TASK DESCRIPTION — Print, exactly as they stand, the lines from the start of the listing to the line containing "DY0, 0, H+.3))", inclusive.

○ ○ ○ ○ ○

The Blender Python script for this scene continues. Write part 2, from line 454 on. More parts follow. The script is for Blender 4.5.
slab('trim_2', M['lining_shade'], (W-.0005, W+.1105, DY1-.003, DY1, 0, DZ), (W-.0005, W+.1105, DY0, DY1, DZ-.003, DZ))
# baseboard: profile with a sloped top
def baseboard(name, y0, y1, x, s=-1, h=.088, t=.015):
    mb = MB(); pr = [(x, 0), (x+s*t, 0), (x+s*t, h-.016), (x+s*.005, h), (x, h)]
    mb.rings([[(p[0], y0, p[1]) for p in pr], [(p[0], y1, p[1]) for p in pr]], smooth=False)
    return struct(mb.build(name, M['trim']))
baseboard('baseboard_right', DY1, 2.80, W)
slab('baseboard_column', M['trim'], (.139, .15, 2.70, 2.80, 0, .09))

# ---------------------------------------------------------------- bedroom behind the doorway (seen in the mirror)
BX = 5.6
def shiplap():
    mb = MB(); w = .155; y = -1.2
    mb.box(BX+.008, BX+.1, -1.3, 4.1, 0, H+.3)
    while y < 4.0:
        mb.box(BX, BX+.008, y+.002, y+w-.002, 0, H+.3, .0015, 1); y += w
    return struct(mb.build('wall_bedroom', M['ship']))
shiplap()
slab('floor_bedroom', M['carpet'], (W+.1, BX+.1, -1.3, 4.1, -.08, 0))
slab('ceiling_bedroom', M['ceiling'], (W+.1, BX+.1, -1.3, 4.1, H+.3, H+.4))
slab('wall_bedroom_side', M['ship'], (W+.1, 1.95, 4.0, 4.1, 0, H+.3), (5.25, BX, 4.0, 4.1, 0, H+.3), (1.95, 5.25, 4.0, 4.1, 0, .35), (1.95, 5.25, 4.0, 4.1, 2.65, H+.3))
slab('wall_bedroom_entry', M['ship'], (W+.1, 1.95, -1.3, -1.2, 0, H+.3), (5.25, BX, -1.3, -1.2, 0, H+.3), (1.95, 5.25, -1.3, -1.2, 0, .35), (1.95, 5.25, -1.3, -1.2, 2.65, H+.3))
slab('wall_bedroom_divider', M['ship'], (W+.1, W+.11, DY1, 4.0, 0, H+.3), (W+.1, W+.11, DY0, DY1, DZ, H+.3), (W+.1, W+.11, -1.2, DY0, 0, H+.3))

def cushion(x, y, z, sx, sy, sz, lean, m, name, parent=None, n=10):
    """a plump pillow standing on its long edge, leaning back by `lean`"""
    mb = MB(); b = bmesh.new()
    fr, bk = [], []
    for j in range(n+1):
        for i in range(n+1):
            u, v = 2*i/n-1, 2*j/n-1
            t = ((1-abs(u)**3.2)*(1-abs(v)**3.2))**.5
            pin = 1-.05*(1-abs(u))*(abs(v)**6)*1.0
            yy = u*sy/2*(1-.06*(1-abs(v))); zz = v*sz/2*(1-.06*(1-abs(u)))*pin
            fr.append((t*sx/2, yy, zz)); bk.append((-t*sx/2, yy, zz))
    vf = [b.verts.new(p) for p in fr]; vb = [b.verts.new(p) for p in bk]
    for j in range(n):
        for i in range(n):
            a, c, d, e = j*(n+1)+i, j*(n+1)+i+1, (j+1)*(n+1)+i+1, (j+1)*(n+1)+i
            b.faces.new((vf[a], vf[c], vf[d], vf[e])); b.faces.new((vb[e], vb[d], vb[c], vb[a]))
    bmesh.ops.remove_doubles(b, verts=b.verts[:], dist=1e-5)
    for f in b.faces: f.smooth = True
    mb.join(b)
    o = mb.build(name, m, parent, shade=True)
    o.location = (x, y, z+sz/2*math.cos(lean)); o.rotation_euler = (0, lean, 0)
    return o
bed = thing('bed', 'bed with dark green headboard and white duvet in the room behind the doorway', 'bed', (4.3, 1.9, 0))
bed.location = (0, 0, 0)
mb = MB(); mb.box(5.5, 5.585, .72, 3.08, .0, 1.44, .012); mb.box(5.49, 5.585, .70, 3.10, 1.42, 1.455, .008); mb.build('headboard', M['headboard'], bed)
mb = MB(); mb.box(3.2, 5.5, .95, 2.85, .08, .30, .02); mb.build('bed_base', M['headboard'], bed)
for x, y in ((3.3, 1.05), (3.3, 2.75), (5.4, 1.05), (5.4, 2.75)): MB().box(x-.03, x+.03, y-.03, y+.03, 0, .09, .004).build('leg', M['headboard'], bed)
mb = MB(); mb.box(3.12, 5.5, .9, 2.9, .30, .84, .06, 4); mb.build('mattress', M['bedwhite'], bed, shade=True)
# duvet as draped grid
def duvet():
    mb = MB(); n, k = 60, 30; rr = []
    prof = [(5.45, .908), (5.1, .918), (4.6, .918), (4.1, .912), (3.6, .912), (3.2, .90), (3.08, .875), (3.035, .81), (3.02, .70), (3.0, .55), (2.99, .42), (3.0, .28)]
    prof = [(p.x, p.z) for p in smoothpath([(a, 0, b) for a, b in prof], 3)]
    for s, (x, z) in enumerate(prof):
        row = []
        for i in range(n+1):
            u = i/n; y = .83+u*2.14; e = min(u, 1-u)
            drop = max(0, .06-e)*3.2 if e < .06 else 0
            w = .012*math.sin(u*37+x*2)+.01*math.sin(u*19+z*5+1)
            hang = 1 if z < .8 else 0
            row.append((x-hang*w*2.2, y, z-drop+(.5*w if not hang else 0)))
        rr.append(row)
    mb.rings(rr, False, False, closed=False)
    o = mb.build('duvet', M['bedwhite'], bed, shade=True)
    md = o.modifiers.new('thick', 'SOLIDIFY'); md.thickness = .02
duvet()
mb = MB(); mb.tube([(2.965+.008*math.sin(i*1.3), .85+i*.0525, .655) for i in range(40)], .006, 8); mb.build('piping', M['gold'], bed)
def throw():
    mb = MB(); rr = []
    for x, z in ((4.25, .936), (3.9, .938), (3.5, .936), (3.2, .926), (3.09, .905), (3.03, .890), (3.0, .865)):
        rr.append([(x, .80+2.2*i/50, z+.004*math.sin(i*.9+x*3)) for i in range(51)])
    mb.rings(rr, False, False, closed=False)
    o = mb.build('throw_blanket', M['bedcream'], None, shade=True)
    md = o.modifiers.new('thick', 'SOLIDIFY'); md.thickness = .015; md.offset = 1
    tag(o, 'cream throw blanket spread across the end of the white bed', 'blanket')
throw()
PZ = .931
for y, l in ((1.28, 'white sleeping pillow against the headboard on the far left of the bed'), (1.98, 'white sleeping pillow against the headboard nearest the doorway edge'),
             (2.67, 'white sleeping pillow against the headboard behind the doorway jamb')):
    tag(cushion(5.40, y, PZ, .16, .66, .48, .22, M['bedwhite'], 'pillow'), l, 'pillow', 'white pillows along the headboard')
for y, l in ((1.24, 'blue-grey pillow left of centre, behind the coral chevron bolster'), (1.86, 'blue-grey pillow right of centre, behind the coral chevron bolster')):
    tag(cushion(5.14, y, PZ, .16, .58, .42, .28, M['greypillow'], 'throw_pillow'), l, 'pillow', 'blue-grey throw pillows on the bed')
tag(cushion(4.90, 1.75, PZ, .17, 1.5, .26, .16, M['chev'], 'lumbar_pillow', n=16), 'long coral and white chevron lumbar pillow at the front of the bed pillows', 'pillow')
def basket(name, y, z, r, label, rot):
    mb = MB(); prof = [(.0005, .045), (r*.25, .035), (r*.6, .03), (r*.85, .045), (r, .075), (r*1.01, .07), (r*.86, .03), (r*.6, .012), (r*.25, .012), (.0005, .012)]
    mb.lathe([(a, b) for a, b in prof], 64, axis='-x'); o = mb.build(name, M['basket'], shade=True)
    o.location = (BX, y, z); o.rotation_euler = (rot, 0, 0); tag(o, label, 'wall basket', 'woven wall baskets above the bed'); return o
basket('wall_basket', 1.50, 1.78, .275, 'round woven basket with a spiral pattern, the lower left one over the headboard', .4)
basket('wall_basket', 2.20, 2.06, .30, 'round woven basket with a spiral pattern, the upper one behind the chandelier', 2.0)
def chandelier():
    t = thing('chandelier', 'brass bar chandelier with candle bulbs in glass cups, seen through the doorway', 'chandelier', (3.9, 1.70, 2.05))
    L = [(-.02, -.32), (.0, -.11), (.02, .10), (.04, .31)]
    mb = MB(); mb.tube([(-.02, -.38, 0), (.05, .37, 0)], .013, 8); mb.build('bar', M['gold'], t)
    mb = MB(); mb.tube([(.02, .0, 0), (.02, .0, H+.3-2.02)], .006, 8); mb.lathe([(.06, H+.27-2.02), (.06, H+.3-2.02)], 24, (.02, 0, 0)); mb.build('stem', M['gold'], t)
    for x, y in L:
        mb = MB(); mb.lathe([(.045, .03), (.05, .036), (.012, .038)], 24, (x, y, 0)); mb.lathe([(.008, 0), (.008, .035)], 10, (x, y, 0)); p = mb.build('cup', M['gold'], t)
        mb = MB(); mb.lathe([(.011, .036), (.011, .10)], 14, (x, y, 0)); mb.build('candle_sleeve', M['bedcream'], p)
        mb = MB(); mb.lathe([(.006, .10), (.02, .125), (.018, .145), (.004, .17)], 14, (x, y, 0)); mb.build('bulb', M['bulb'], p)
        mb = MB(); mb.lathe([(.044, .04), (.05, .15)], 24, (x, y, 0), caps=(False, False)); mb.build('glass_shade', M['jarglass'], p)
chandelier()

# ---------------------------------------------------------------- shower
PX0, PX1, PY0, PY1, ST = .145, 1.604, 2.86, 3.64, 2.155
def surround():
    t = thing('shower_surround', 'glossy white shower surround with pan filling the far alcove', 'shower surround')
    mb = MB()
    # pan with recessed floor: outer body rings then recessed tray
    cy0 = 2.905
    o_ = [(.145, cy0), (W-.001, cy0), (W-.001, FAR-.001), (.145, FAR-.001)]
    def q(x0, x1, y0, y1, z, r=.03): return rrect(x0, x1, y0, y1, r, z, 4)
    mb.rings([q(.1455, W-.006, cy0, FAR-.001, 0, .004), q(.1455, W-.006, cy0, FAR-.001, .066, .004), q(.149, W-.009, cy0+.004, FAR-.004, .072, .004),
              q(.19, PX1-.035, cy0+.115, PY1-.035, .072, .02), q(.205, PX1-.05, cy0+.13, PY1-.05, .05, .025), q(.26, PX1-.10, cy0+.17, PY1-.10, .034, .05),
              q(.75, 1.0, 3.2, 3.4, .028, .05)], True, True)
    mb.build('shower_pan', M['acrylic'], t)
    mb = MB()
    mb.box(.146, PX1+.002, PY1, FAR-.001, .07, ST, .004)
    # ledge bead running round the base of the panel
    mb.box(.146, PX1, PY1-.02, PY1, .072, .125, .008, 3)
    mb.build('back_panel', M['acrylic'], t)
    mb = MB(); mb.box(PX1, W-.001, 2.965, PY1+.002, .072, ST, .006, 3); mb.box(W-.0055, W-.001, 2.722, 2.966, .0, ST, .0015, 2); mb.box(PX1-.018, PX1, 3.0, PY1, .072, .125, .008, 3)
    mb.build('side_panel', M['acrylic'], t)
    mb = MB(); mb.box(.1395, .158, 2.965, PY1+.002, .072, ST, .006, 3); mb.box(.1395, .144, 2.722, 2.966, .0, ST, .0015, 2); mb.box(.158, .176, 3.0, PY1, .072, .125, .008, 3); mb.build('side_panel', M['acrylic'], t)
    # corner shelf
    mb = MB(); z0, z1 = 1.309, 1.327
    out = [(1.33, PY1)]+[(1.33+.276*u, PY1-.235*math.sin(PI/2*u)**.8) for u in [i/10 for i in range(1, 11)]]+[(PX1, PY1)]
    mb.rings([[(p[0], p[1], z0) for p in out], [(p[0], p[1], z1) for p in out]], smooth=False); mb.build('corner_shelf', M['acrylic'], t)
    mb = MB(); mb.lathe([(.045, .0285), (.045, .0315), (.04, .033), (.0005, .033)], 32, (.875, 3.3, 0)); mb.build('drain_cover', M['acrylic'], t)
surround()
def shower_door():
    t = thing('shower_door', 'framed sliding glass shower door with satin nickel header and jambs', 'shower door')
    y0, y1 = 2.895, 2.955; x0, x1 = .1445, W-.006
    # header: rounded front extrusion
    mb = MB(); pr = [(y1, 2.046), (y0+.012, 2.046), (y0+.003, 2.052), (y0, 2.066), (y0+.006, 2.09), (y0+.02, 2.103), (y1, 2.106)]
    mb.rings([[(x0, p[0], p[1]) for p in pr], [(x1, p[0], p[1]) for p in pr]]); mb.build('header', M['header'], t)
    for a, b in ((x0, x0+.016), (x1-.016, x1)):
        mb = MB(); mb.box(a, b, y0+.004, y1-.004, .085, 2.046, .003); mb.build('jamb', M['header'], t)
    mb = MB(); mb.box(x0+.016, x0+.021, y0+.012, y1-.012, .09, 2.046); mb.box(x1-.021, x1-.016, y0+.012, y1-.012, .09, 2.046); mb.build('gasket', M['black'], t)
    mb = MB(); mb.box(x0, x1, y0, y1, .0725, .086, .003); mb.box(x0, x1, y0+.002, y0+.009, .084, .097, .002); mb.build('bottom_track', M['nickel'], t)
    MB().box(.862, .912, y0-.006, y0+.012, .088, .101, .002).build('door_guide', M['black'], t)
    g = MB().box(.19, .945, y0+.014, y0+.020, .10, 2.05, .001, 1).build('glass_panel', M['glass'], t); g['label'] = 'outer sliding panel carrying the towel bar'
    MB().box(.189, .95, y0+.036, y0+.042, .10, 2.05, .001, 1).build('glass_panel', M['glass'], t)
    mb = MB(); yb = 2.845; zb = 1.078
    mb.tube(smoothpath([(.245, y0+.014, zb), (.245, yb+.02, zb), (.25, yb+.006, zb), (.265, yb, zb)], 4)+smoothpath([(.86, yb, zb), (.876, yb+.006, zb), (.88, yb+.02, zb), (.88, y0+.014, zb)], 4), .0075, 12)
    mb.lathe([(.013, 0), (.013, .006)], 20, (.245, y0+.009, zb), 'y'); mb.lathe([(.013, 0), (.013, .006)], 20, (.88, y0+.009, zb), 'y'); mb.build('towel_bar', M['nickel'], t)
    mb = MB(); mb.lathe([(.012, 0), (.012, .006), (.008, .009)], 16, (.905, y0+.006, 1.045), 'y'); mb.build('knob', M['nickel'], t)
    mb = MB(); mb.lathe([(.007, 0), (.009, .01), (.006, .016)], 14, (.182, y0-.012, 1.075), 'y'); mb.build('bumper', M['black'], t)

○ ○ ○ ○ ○

THE OUTPUT —
The Blender Python script for this scene continues. Write part 2, from line 454 on. More parts follow. The script is for Blender 4.5.
slab('trim_2', M['lining_shade'], (W-.0005, W+.1105, DY1-.003, DY1, 0, DZ), (W-.0005, W+.1105, DY0, DY1, DZ-.003, DZ))
# baseboard: profile with a sloped top
def baseboard(name, y0, y1, x, s=-1, h=.088, t=.015):
    mb = MB(); pr = [(x, 0), (x+s*t, 0), (x+s*t, h-.016), (x+s*.005, h), (x, h)]
    mb.rings([[(p[0], y0, p[1]) for p in pr], [(p[0], y1, p[1]) for p in pr]], smooth=False)
    return struct(mb.build(name, M['trim']))
baseboard('baseboard_right', DY1, 2.80, W)
slab('baseboard_column', M['trim'], (.139, .15, 2.70, 2.80, 0, .09))

# ---------------------------------------------------------------- bedroom behind the doorway (seen in the mirror)
BX = 5.6
def shiplap():
    mb = MB(); w = .155; y = -1.2
    mb.box(BX+.008, BX+.1, -1.3, 4.1, 0, H+.3)
    while y < 4.0:
        mb.box(BX, BX+.008, y+.002, y+w-.002, 0, H+.3, .0015, 1); y += w
    return struct(mb.build('wall_bedroom', M['ship']))
shiplap()
slab('floor_bedroom', M['carpet'], (W+.1, BX+.1, -1.3, 4.1, -.08, 0))
slab('ceiling_bedroom', M['ceiling'], (W+.1, BX+.1, -1.3, 4.1, H+.3, H+.4))
slab('wall_bedroom_side', M['ship'], (W+.1, 1.95, 4.0, 4.1, 0, H+.3), (5.25, BX, 4.0, 4.1, 0, H+.3), (1.95, 5.25, 4.0, 4.1, 0, .35), (1.95, 5.25, 4.0, 4.1, 2.65, H+.3))
slab('wall_bedroom_entry', M['ship'], (W+.1, 1.95, -1.3, -1.2, 0, H+.3), (5.25, BX, -1.3, -1.2, 0, H+.3), (1.95, 5.25, -1.3, -1.2, 0, .35), (1.95, 5.25, -1.3, -1.2, 2.65, H+.3))
slab('wall_bedroom_divider', M['ship'], (W+.1, W+.11, DY1, 4.0, 0, H+.3), (W+.1, W+.11, DY0, DY1, DZ, H+.3), (W+.1, W+.11, -1.2, DY0, 0, H+.3))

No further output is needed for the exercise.